In Python, is it possible to print exceptions even when they are being ignored?

Question

I'm aware that it's possible to ignore exceptions in Python using try...except statements. Is it possible to ignore exceptions in Python when they occur, but still print them?

I tried ignoring the exception here, and therefore, the exception was not printed when it was encountered:

try:
    num = 0
    if num == 0:
        raise Exception("Num must not be 0!")
except Exception:
    pass
    '''The exception is ignored, and is not printed.'''

I've written a simple source-to-source compiler that has a lot of exceptions like these, and I'm not sure how I can ignore the exceptions while still printing them. How can I ensure that the exceptions are printed to the console even when they are being ignored?

Answer 1

You can print an exception like this.

try:
    x = 1 / 0
except Exception as e:
    print e

EDIT:

As user1354557, gcbirzan, and Jonathan Vanasco pointed out, you can use the traceback and logging modules to get more precise error messages.
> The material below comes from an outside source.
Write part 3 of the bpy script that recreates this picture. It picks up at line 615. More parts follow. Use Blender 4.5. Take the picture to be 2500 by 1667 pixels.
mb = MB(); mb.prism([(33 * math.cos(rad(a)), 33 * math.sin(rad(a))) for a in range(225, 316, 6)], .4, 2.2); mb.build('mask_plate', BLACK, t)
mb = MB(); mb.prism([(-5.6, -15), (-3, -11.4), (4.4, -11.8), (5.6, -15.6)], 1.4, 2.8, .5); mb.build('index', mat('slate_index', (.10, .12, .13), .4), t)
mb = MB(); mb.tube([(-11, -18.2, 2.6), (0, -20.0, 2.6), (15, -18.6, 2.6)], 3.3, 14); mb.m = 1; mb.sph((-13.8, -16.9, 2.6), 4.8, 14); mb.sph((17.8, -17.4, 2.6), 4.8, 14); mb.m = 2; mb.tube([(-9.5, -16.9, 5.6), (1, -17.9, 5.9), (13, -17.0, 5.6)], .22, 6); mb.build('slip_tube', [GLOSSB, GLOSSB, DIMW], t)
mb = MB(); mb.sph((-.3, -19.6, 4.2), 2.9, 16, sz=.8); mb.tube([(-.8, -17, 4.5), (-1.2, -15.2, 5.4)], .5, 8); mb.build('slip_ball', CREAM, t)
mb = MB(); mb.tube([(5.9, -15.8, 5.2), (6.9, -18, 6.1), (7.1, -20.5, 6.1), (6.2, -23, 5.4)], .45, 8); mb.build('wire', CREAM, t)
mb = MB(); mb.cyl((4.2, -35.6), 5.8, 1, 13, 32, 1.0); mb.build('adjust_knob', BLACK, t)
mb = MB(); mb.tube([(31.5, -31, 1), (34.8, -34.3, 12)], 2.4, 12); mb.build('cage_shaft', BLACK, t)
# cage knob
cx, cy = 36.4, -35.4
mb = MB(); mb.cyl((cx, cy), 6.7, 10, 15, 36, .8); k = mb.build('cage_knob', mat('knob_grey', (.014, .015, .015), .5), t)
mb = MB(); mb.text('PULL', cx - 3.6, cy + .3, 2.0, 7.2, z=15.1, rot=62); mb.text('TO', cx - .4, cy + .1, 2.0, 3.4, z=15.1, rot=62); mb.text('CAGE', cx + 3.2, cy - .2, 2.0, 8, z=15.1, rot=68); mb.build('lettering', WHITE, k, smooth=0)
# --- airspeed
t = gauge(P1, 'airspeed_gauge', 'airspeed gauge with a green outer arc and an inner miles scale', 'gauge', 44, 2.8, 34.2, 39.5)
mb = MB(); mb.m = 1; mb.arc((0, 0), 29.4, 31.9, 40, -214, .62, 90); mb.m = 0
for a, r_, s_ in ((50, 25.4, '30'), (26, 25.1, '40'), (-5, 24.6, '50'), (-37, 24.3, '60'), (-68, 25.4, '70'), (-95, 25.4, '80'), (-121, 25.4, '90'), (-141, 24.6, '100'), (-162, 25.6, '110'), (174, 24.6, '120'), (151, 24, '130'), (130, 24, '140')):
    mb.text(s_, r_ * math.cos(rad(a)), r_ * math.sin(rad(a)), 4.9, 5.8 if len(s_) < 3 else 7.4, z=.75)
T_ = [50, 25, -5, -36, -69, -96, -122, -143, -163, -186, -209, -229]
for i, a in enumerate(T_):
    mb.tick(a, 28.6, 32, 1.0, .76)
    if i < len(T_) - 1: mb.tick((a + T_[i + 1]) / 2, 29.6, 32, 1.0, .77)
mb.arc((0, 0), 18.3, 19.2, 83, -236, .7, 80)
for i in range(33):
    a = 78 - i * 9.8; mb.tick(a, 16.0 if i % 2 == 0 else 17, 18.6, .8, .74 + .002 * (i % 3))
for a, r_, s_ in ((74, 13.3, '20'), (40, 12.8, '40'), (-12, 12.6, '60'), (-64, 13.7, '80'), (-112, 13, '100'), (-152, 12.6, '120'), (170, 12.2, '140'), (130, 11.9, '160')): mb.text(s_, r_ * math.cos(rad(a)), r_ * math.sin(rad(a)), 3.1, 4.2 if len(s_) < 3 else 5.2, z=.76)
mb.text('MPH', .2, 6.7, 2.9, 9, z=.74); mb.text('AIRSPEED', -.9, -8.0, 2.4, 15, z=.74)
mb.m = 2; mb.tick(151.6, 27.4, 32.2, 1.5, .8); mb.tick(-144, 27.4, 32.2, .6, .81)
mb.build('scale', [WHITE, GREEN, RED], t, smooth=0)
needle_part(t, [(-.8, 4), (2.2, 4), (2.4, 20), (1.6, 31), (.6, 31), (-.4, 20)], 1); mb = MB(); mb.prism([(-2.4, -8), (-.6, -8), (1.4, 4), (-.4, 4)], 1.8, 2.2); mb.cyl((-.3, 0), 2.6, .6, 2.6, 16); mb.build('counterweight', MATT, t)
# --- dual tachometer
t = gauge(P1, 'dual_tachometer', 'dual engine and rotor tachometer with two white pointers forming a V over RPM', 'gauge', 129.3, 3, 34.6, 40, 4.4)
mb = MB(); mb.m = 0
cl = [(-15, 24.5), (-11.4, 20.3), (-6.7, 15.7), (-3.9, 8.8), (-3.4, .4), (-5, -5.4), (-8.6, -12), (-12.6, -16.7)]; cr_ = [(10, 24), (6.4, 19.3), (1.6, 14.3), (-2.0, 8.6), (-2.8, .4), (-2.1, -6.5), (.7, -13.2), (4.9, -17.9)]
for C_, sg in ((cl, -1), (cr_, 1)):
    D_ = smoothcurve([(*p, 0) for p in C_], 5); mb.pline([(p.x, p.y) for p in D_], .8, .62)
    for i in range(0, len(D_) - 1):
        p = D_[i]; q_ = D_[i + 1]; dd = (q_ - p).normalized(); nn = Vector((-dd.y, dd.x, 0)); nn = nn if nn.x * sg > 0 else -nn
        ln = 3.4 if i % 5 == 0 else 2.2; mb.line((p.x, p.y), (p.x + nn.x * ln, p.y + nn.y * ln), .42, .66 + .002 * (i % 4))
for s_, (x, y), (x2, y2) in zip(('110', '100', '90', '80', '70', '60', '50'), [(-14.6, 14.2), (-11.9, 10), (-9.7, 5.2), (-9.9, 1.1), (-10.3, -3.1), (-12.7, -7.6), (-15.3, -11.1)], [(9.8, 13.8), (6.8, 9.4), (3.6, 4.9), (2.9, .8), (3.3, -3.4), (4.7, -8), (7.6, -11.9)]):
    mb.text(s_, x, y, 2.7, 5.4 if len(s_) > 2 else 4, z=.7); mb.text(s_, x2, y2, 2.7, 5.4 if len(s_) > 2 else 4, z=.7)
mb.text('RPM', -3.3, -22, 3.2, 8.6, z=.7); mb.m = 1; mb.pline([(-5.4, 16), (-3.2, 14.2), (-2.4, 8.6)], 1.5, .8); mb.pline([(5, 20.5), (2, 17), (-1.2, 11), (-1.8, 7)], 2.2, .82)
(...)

Error messages printed out these ways will be more verbose, which is (usually) a good thing.

import traceback

try:
    x = 1 / 0
except Exception as e:
    print traceback.format_exc()  # I prefer this to traceback.print_exc()


import logging

try:
    x = 1 / 0
except Exception as e:
    logging.exception(e)

Answer 2

It's possible to do this globally, even in code you didn't write (such as a library module) using a trace function.

import sys

def print_exceptions(frame, event, arg):
    if event == "exception":
        sys.excepthook(*arg)
    return print_exceptions

sys.settrace(print_exceptions)

Note that the trace function is called for every statement executed while it is in effect and may therefore significantly slow down your script's execution. Another minor issue is that any unhandled exception will be printed twice (once by this hook, again by Python itself when exiting the script).
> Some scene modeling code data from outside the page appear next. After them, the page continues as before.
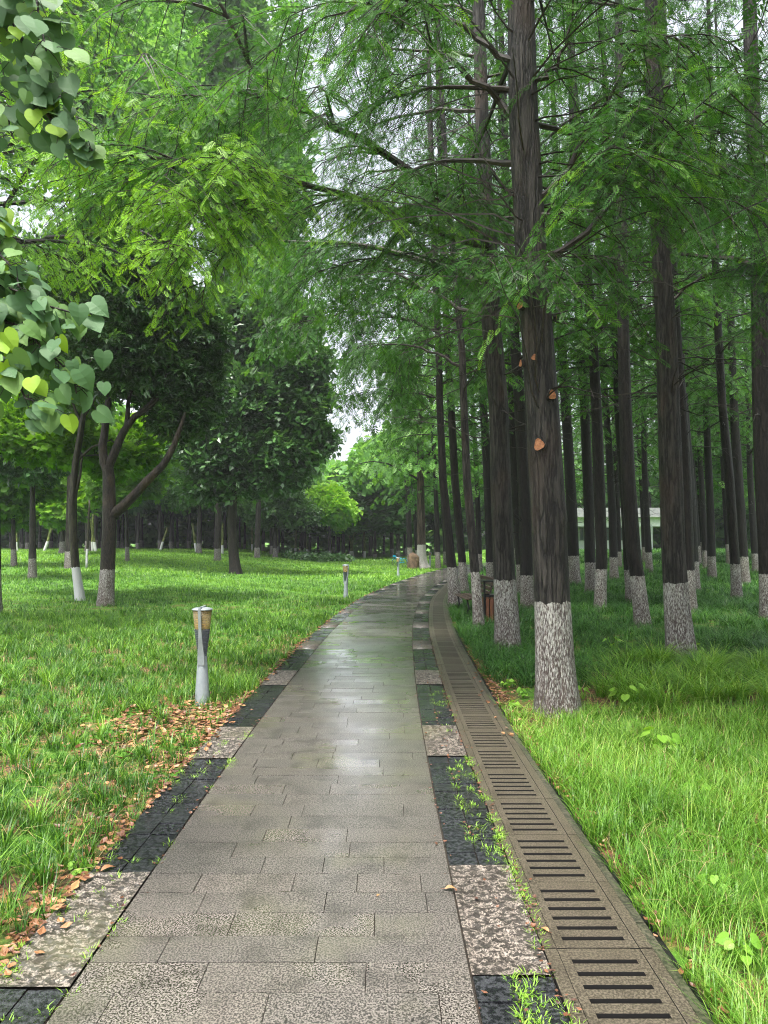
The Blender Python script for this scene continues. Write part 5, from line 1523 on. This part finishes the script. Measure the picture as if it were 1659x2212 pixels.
m.box(((x0 + wl) / 2, by + .12, (zb + zl) / 2), (wl - x0, .3, zl - zb)); m.box(((wr + xm) / 2, by + .12, (zb + zl) / 2), (xm - wr, .3, zl - zb))
m.box(((wl + wr) / 2, by + .12, (zb + zw0) / 2), (wr - wl, .3, zw0 - zb)); m.box(((wl + wr) / 2, by + .12, (zw1 + zl) / 2), (wr - wl, .3, zl - zw1)); m.build('front_wall', M['wall'], root, o)
def win(xa, xb, za, zb_, y):
    m = MB()
    t_ = .07
    m.box(((xa + xb) / 2, y, za + t_ / 2), (xb - xa, .08, t_)); m.box(((xa + xb) / 2, y, zb_ - t_ / 2), (xb - xa, .08, t_))
    for xx in (xa + t_ / 2, (xa + xb) / 2, xb - t_ / 2): m.box((xx, y, (za + zb_) / 2), (t_, .08, zb_ - za - 2 * t_))
    fr = m.build('window', M['frame'], root, o)
    m = MB(); m.box(((xa + xb) / 2, y + .03, (za + zb_) / 2), (xb - xa - .1, .01, zb_ - za - .1)); m.build('pane', M['glassd'], fr, o)
win(wl, wr, zw0, zw1, by + .1)
m = MB(); m.box(((xm + x1) / 2, by + 1.8, (zb + zl) / 2 + .05), (x1 - xm, .3, zl - zb)); m.box((xm + .15, by + .95, (zb + zl) / 2), (.3, 1.36, zl - zb - .01)); m.build('recessed_wall', M['wall'], root, o)
for (a, b) in ((1262, 1282), (1300, 1330), (1350, 1378)):
    win(P(a, 0, by).x, P(b, 0, by).x, zw0 - .3, zw1 + .1, by + 1.6)
m = MB(); m.box(((x0 + x1) / 2, by + 6, (zb + zl) / 2), (x1 - x0, .3, zl - zb)); m.build('rear_wall', M['wall'], root, o)

# ------------------------------------------------------------------ damp air
HZ = .0007
m, t = newmat('damp_air')
pv = N(t, 'ShaderNodeVolumePrincipled'); pv.inputs['Color'].default_value = (.93, .96, 1, 1); pv.inputs['Density'].default_value = HZ; pv.inputs['Anisotropy'].default_value = .3
o_ = N(t, 'ShaderNodeOutputMaterial'); L(t, pv.outputs[0], o_.inputs['Volume'])
mb = MB(); mb.box((0, 55, 15), (400, 340, 33)); hz = mb.build('haze', m)
tag(hz, 'thin damp haze between the trees', 'haze', kind='stuff')
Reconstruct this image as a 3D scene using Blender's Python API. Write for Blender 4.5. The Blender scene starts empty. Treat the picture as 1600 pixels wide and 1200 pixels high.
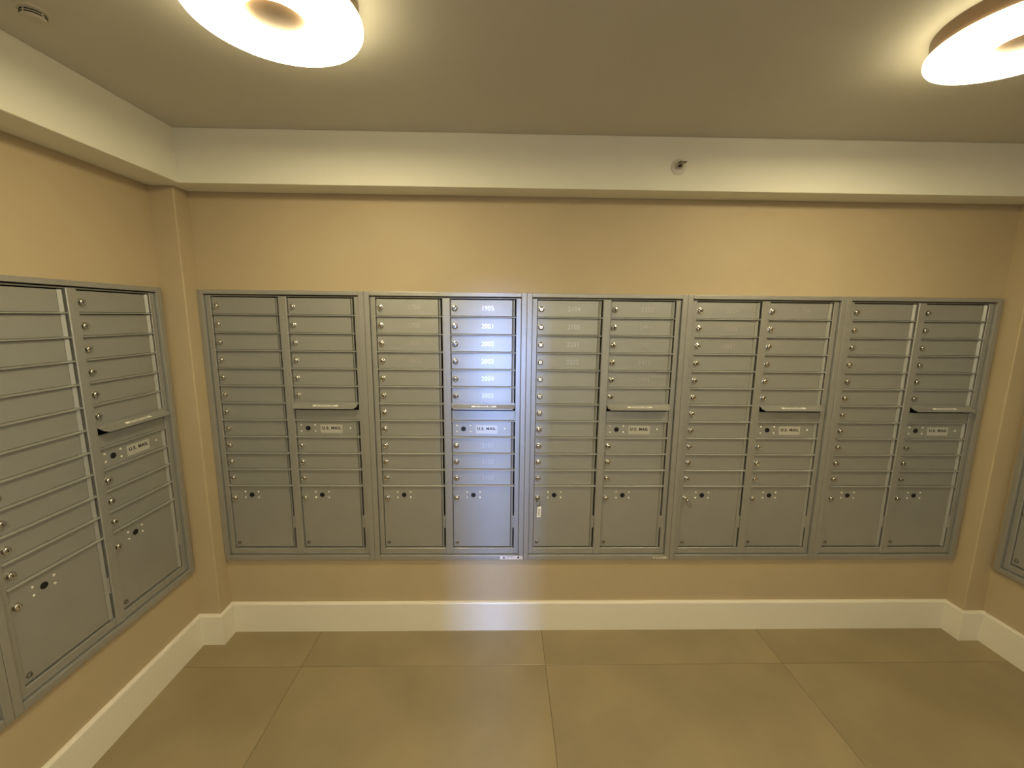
import bpy, bmesh, math, random
from math import pi, sin, cos
from mathutils import Matrix, Vector
random.seed(4)
scene = bpy.context.scene
COL = scene.collection

# ---------------------------------------------------------------- camera
ZL = 1.78                       # height of the first lock row over the floor
cam_d = bpy.data.cameras.new('camera')
cam = bpy.data.objects.new('camera', cam_d)
COL.objects.link(cam)
scene.camera = cam
cam_d.sensor_width = 36.0
cam_d.lens = 654.144 / 1600 * 36
cam_d.clip_start = 0.01
pit, yaw, rol = -0.15964, -0.0208, -0.01002
Rz = Matrix.Rotation(yaw, 3, 'Z'); Rx = Matrix.Rotation(pit, 3, 'X'); Ry = Matrix.Rotation(rol, 3, 'Y')
R = Rz @ Rx @ Ry
M = Matrix((( R[0][0], R[0][2], -R[0][1]), (R[1][0], R[1][2], -R[1][1]), (R[2][0], R[2][2], -R[2][1]))).to_4x4()
M.translation = Vector((-0.18778, -2.11624, ZL - 0.03729))
cam.matrix_world = M

# ---------------------------------------------------------------- world, lights, exposure
scene.view_settings.view_transform = 'Standard'
scene.view_settings.look = 'None'
scene.view_settings.exposure = 0.0
scene.view_settings.gamma = 1.0
scene.view_settings.use_curve_mapping = False
w = bpy.data.worlds.new('world'); scene.world = w; w.use_nodes = True
w.node_tree.nodes['Background'].inputs[0].default_value = (0.5, 0.6, 0.8, 1)
w.node_tree.nodes['Background'].inputs[1].default_value = 0.05

LAMP_COL = (1.0, 0.85, 0.50)
LAMP_STR = 44.0
LAMP_STR_FILL = 76.0  # strength of the two fill lamps added out of view
# daylight from the glazed entrance beyond the narrow doorway behind the camera
ad = bpy.data.lights.new('entrance_daylight', 'AREA')
ad.shape = 'RECTANGLE'; ad.size = 0.40; ad.size_y = 0.5
ad.energy = 88; ad.color = (0.30, 0.46, 1.0); ad.spread = math.radians(60)
ao = bpy.data.objects.new('entrance_daylight', ad)
ao.location = (-0.27, -8.0, ZL + 0.10); ao.rotation_euler = (pi/2, 0, 0)
COL.objects.link(ao)
ao['kind'] = 'structure'
# ---------------------------------------------------------------- helpers
def mat(name, col, rough=0.5, metal=0.0, emis=None, estr=0.0, noise=0.0, nscale=20.0, bump=0.0, bscale=200.0, spec=0.5, stretch=(1, 1, 1), aniso=0.0):
    m = bpy.data.materials.new(name); m.use_nodes = True
    nt = m.node_tree; b = nt.nodes['Principled BSDF']
    b.inputs['Base Color'].default_value = (*col, 1)
    b.inputs['Roughness'].default_value = rough
    b.inputs['Metallic'].default_value = metal
    b.inputs['Specular IOR Level'].default_value = spec
    if emis:
        b.inputs['Emission Color'].default_value = (*emis, 1)
        b.inputs['Emission Strength'].default_value = estr
    if noise or bump:
        tc = nt.nodes.new('ShaderNodeTexCoord'); mp = nt.nodes.new('ShaderNodeMapping')
        mp.inputs['Scale'].default_value = stretch
        nt.links.new(tc.outputs['Object'], mp.inputs['Vector'])
    if noise:
        n = nt.nodes.new('ShaderNodeTexNoise'); n.inputs['Scale'].default_value = nscale; n.inputs['Detail'].default_value = 4
        nt.links.new(mp.outputs[0], n.inputs['Vector'])
        r = nt.nodes.new('ShaderNodeValToRGB')
        r.color_ramp.elements[0].position = 0.3; r.color_ramp.elements[1].position = 0.7
        r.color_ramp.elements[0].color = (*[c * (1 - noise) for c in col], 1)
        r.color_ramp.elements[1].color = (*[min(1, c * (1 + noise)) for c in col], 1)
        nt.links.new(n.outputs['Fac'], r.inputs[0]); nt.links.new(r.outputs[0], b.inputs['Base Color'])
    if bump:
        n2 = nt.nodes.new('ShaderNodeTexNoise'); n2.inputs['Scale'].default_value = bscale; n2.inputs['Detail'].default_value = 2
        nt.links.new(mp.outputs[0], n2.inputs['Vector'])
        bp = nt.nodes.new('ShaderNodeBump'); bp.inputs['Strength'].default_value = bump; bp.inputs['Distance'].default_value = 0.001
        nt.links.new(n2.outputs['Fac'], bp.inputs['Height']); nt.links.new(bp.outputs[0], b.inputs['Normal'])
    return m

M_WALL   = mat('tan_wall_paint', (0.45, 0.365, 0.235), 0.6, noise=0.03, nscale=3, bump=0.25, bscale=160)
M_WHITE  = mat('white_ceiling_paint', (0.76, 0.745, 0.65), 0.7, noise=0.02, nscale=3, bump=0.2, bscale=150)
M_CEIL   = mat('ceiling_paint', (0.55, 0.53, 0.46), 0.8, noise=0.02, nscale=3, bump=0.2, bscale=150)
M_BASE   = mat('white_baseboard_paint', (0.74, 0.70, 0.61), 0.38)
M_TILE   = mat('brown_porcelain_tile', (0.27, 0.215, 0.125), 0.42, noise=0.13, nscale=2.6, bump=0.1, bscale=90)
M_GROUT  = mat('brown_grout', (0.15, 0.12, 0.07), 0.9)
M_ALU    = mat('silver_anodised_aluminium', (0.39, 0.39, 0.375), 0.46, metal=0.62, noise=0.03, nscale=60, bump=0.15, bscale=900, stretch=(1, 1, 1))
M_DOOR   = mat('silver_door_face', (0.385, 0.39, 0.375), 0.50, metal=0.62, noise=0.025, nscale=7, bump=0.12, bscale=900)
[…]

If you want to customize the output, you can dig the information you want out of arg (it's a 3-tuple of the exception type, the error message, and a traceback object) and frame (which includes a reference to the current code object, from which its name can be obtained, as well as the source filename and line number).

Answer 3

If you want a printout of the stack trace, you can use the traceback module:

import traceback
try:
    0/0
except:
    traceback.print_exc()

This would print something like:

Traceback (most recent call last):
  File "example.py", line 3, in <module>
    0/0
ZeroDivisionError: integer division or modulo by zero

Is this what you're looking for?

Answer 4

By ignore, I suppose you mean you want to print it, but not catch it, and allow it to bubble up the call stack. You can do that by catching the exception, printing it, and then re-throwing it.

try :
  # do something
except Exception as e:
  print e
  raise e

Answer 5

You should take a look at the logging module. It has support for logging exceptions with traceback (either via logger.exception or by passing exc_info as a keyword parameter to any logging function).